The report found young Canadians were hit the hardest. The unemployment rate for those between 20 and 24 jumped from 9 per cent in 2008 to more than 12 per cent in 2009.

Things were so bad in the following years that many chose to stay in school instead of looking for work. Enrolment rates at post-secondary institutions rose from 39 per cent in 2008 to 43 per cent in 2012.

“Even after they ventured into the labour market, unemployment rates for this group remained persistently high long after things had improved for older workers.
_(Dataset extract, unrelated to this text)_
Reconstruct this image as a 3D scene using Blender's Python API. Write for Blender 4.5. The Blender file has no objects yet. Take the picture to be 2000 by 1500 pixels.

And men were disproportionately affected,” said Agopsowicz.

“Young women with a bachelor’s degree fared better, likely because they were more likely to be employed in healthcare and educational services occupations that largely avoided any negative employment shock.”

Many recent graduates were forced into part-time and precarious work, instead of the skilled occupations they went to school for. This means some of their best years for earning potential were lost.

Average hourly wages for people who entered the workforce between 2009 and 2011 rose about 60 per cent over the first 10 years. That number jumps to 71 per cent for those who started working between 2006 and 2008.

“Studies indicate about one-half of the total increase in earnings over one’s career occur in the first decade,” said Agopsowicz

“Creating a track record of competence is key to securing future promotions or changing employers. Consistent employment is also a big factor.”

The long-term consequences can be seen in people aged 30 to 34 today, who were 19 to 23 at the start of the recession.

“Less than 10 per cent are in a management position. During the 2000-2008 period, workers in that age cohort occupied 12 per cent of management positions.” said Agopsowicz.

“Meanwhile, 37 per cent of today’s 30-34-year-olds are in a skilled occupation; their share in the 2000-2008 period was 41 per cent.”